A few weeks ago I took a classic car and caravan away for three days in the Peak District, and found myself envying another caravanner's 1961 Mercedes-Benz. I wonder what the owner of that old car would make of the new Mercedes-Benz C-Class?

Having spent the past week with the new Merc, I'm guessing he'd have mixed feelings about it. In the specification I've been driving it's a frustrating mixture of good and bad, although it certainly has potential as a tow car, as I'll explain in this Mercedes-Benz C-Class review.

The good? It has a cabin which serves notice to Audi and BMW – you need to up your game. It's beautifully designed and finished, from the metallic air vents to the worked metal of the stereo's volume control, the C-Class looks and feels like a shrunken S-Class limo.

There's acres of space for those travelling in the front: unless you duck for every doorway there's no need to have the driver's seat all the way back to find a comfortable position. Only the touchpad control, which arches over the rotary controller and adds unnecessary complication to using the sat-nav, stereo and other systems, seems a bad idea.

Rear-seat space is acceptable rather than generous, so adults will be a snug fit. With a large transmission tunnel splitting the cabin in two the C-Class makes a better fist of seating four rather than five. Boot space exactly matches that of the Merc's key rival, the BMW 3-Series, at 480 litres, an important figure when reviewing any car with caravanners in mind. There's an estate version arriving in September if that's not enough space.

I think the '61 Merc owner would have been impressed with the on-paper emissions and economy of today's C-Class. I've been driving the C220 BlueTEC, the best-selling version, fitted with a seven-speed automatic gearbox. Carbon dioxide emissions of 113g/km mean the car sits in Band C for Vehicle Excise Duty. That means there's nothing to pay in the first year, then an annual bill of just £30 at the current rate. 

The official combined figure is 65.7mpg. However, after a week of solo driving on all kinds of roads the trip computer suggests the car has achieved closer to 45mpg, a big difference from the fuel economy quoted in the brochure – I wonder what it would be like when towing.

The C220's 2.1-litre engine has enough power (168bhp) and torque (295lb ft) to comfortably pull any suitably matched caravan, but it sounds a little gruff when accelerating.
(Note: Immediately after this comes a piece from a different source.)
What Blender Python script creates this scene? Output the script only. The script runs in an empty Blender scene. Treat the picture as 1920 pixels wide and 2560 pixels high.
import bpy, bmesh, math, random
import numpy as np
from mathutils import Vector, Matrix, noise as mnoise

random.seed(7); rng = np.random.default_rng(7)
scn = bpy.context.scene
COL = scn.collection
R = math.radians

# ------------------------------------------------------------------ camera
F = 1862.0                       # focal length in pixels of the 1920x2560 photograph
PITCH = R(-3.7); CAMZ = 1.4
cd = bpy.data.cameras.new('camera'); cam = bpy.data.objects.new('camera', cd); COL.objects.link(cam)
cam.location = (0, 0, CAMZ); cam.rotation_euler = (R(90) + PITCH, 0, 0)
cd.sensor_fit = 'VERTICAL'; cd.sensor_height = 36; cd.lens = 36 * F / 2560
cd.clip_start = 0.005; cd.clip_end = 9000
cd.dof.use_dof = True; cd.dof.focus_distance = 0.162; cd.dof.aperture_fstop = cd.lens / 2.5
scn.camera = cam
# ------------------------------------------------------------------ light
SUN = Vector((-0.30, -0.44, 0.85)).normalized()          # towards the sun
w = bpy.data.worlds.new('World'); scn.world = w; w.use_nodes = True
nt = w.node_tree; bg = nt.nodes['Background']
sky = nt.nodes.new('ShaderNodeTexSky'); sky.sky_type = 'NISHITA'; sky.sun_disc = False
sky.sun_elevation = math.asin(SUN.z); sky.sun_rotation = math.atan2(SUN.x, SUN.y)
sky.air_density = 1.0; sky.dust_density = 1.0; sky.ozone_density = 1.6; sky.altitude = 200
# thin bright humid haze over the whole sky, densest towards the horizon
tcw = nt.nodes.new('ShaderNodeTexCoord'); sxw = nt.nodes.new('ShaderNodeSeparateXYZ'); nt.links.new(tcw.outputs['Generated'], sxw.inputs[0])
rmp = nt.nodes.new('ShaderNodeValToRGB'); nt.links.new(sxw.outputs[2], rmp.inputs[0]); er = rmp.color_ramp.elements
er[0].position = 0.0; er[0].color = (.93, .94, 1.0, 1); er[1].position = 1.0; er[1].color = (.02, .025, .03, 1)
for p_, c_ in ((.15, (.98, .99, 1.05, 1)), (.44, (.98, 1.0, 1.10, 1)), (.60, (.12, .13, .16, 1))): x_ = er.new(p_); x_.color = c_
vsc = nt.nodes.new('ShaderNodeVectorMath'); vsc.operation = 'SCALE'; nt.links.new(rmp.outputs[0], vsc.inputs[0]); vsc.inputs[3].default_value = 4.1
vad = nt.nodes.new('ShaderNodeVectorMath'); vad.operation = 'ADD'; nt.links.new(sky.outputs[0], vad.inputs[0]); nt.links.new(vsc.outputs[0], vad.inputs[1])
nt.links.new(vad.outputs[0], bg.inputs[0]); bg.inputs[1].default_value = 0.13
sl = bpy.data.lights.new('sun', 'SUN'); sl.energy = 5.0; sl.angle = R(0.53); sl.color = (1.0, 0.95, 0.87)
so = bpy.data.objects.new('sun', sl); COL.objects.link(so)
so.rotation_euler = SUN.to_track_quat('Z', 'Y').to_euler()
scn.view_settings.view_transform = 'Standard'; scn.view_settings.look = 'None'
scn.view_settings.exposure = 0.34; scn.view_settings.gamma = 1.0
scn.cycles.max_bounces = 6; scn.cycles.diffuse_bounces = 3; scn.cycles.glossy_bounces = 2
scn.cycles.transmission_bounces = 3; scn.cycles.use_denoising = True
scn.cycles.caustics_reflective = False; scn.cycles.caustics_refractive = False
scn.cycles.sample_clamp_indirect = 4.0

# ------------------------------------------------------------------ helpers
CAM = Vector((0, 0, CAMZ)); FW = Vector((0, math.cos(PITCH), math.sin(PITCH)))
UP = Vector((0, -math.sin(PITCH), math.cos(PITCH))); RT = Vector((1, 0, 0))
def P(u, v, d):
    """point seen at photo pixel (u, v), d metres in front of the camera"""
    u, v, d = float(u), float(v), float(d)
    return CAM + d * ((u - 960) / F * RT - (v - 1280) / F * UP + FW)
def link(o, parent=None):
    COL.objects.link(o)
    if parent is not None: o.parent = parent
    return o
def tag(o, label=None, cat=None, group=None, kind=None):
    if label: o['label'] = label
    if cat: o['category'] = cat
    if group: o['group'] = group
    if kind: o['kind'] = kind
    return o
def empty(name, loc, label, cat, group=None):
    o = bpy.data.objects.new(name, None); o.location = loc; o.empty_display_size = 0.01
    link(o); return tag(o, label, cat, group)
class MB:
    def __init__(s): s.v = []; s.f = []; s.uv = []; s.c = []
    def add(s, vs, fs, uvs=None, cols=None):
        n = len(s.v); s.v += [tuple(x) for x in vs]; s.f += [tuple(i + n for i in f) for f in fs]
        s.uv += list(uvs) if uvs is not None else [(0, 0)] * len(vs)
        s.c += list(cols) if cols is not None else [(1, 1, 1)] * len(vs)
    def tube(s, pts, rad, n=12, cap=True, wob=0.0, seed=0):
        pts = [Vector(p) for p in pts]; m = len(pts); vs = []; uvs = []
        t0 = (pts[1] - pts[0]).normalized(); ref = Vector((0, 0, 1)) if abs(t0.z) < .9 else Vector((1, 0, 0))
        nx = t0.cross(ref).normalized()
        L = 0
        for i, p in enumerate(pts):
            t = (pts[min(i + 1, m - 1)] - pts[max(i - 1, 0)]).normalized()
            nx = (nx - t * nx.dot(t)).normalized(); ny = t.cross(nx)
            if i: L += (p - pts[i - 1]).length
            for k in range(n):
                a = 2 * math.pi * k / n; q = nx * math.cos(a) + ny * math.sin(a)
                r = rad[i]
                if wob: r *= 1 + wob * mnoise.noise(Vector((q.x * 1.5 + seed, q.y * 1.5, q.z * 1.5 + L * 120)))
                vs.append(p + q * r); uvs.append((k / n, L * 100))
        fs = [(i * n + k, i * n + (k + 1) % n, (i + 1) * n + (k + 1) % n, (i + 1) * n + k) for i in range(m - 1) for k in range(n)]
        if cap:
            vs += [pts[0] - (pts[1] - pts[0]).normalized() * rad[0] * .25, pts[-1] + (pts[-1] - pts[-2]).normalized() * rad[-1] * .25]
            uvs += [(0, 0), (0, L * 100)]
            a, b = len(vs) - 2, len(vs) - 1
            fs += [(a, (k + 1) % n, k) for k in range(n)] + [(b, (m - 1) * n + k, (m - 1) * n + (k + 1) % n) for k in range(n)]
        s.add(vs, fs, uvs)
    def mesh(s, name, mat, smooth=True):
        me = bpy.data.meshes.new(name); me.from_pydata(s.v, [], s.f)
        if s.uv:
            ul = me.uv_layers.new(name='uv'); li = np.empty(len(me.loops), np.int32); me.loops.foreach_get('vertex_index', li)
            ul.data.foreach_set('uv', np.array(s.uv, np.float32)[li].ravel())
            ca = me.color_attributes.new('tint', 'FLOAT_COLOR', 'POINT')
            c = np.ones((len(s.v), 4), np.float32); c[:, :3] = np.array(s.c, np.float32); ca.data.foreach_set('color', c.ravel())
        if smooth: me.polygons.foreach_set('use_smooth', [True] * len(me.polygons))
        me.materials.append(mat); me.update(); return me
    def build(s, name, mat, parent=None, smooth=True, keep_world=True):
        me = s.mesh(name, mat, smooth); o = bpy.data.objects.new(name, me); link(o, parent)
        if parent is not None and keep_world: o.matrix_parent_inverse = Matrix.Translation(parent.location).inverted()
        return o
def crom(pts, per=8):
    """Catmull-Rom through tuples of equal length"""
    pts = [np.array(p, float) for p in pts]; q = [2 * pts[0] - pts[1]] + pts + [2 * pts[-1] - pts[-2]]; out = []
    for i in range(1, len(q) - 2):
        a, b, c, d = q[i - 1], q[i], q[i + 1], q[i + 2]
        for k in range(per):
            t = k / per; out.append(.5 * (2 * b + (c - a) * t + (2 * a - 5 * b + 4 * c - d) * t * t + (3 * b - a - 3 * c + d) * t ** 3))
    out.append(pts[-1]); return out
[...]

For the record, a 1570kg kerbweight gives an 85% match figure of 1335kg. The legal towing limit of this car is 1800kg and the maximum noseweight is 75kg.

Firm suspension means the C-Class should make a stable tow car, but I'll bet that 1961 Mercedes rides more comfortably than today's C-Class, certainly on the lowered sports suspension and low-profile tyres fitted to our AMG Line test car. At low speeds the car jostles and jolts, picking a fight with every bump in the road. Things smooth out to some extent at higher speeds, but it's still a little too firm for comfort.

It does mean the C-Class drives well on a twisting road, with strong body control and reassuring grip. But driven at moderate speeds the set-up feels too biased towards sporty cornering over smoothing out the road.

Air suspension is an option at £895, and allows the driver to fine-tune the way the car drives for better bump absorption or more aggressive cornering. Colleagues who have driven cars with this option fitted say it improves the C-Class considerably. But then, should you have to spend the thick end of a thousand pounds to improve the ride and handling of a car which costs £34,355?

Perhaps a more affordable model than the high-spec AMG Line, but with air suspension, would show the C-Class in a more positive light, and make it more of a contender when wondering what tow car to consider next.